Likewise, when we go on trips. Take our recent annual Grand Day Out in which all 450 pupils flocked en masse to Birmingham on a fleet of vintage Red Buses. Could we have achieved this without TAs? No. How about when we chartered our own steam train on the Severn Valley Railway or a flotilla of boats on the Avon canal? Not a chance. So if a school wants an immersive, purposeful and magical curriculum, then without TAs it simply won’t happen.  

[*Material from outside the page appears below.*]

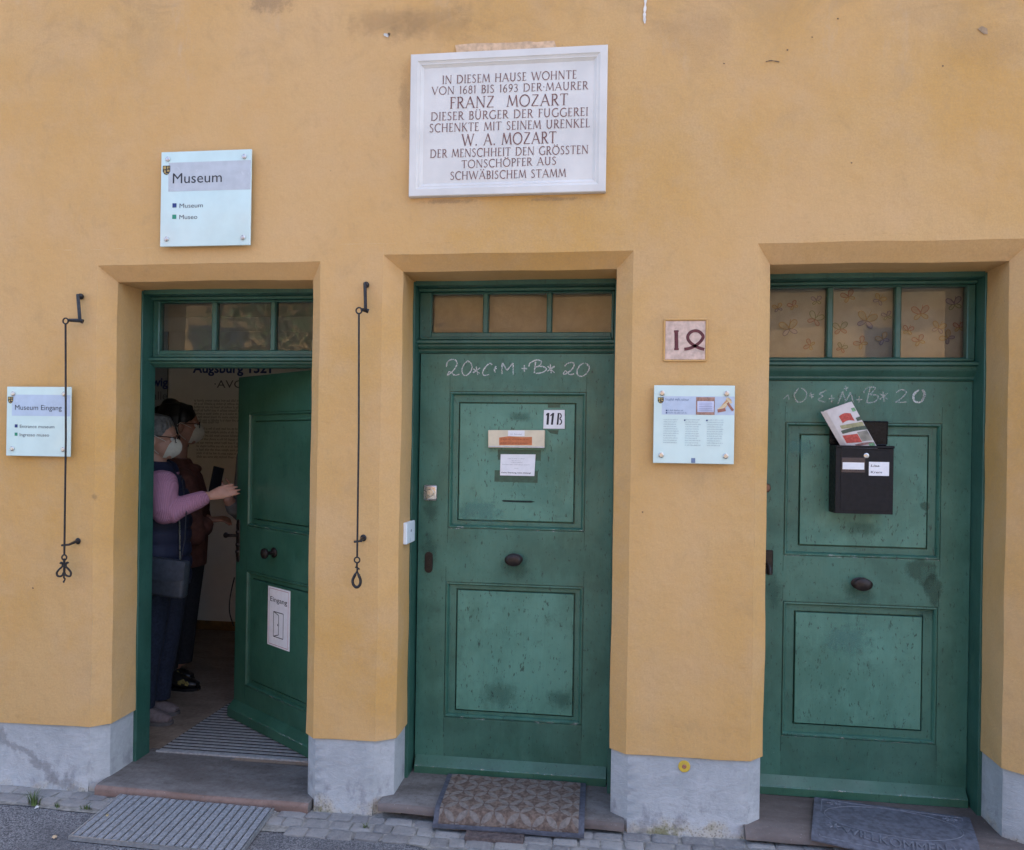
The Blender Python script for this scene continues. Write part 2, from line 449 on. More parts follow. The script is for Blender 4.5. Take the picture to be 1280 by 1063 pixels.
# ------------------------------------------------------------------ street
def street_z(x, y):
    k = min(max((-y)/1.2, 0), 1)
    return zg(x)*(1-.25*k) - .006*k
bm = BM()
def brk(a, b, n): return [a+(b-a)*i/n for i in range(n+1)]
gx = [-90, -30, -12] + brk(-6, 6, 48) + [12, 30, 90]
gy = [-90, -30, -12, -8] + brk(-5, -.6, 22) + brk(-.55, .02, 8) + [.3, 9, 40, 90]
gv = [[bm.verts.new((x, y, street_z(x, y))) for y in gy] for x in gx]
for i in range(len(gx)-1):
    for j in range(len(gy)-1):
        if gy[j] >= .02 and gy[j] < 9 and -6.9 < gx[i] < 6.9: continue      # the house stands here
        bm.faces.new((gv[i][j], gv[i+1][j], gv[i+1][j+1], gv[i][j+1]))
finish(obj('street', bm, ASPHALT, smooth=60), kind='structure')

# strip of small setts along the foot of the wall
bm = BM()
def strip_w(x):
    return .165 + .045*min(max((x+2.5)/1.9, 0), 1) + .25*min(max((x+.75)/.5, 0), 1)
xs = brk(-6, 6, 120)
prev = None
for x in xs:
    e = strip_w(x) + .012*noise.noise(Vector((x*9, 0, 3)))
    a = bm.verts.new((x, .03, street_z(x, 0)+.004)); b = bm.verts.new((x, -e, street_z(x, -e)+.004))
    if prev: bm.faces.new((prev[1], b, a, prev[0])).material_index = 1
    prev = (a, b)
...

Five | They bridge the gap with parents. Parents appreciate teaching assistants. I know only too well from my days as a teacher myself that when the umpteenth parent tells me something first thing in the morning about their child’s skin condition it would go in one ear and out the other. (Still does as a headteacher for that matter.) But when it’s told to a TA it sticks: What’s told to a TA stays with a TA. And if it stays with a TA, then action is taken, the teacher is kept informed at the next appropriate moment and everyone is happy. So as a stressed out teacher, having a TA on the playground is golden.

With so many of our parents not speaking English, our bilingual TAs especially, play a key role in bridging the gap. Culturally, many of our parents find it difficult to approach teachers as they have never been to school themselves. Whenever I need to speak to a parent about a matter then one of our TAs will translate for me. This helps in several ways as it softens the blow somewhat as their presence can diffuse the situation. Our weekly INSPiRE workshops with parents simply would not happen without TAs. This allows us to build trust between the home and school so parents feel confident at speaking to any member of staff. Our parents also know that our TAs attend all staff meetings and weekly professional development meetings. They know that they deliver a whole range of intervention packages as well as before and after school clubs. They know that they teach daily phonics sessions to their children. Most importantly parents know that our TAs wipe snotty noses, provide shoulders to cry on and make their child feel special.

And so, as a headteacher and parent myself, I sleep well at night knowing that the paraprofessionals are always on duty standing guard over our children. So let’s all be upstanding for another round of applause for the unsung heroes…Teaching Assistants.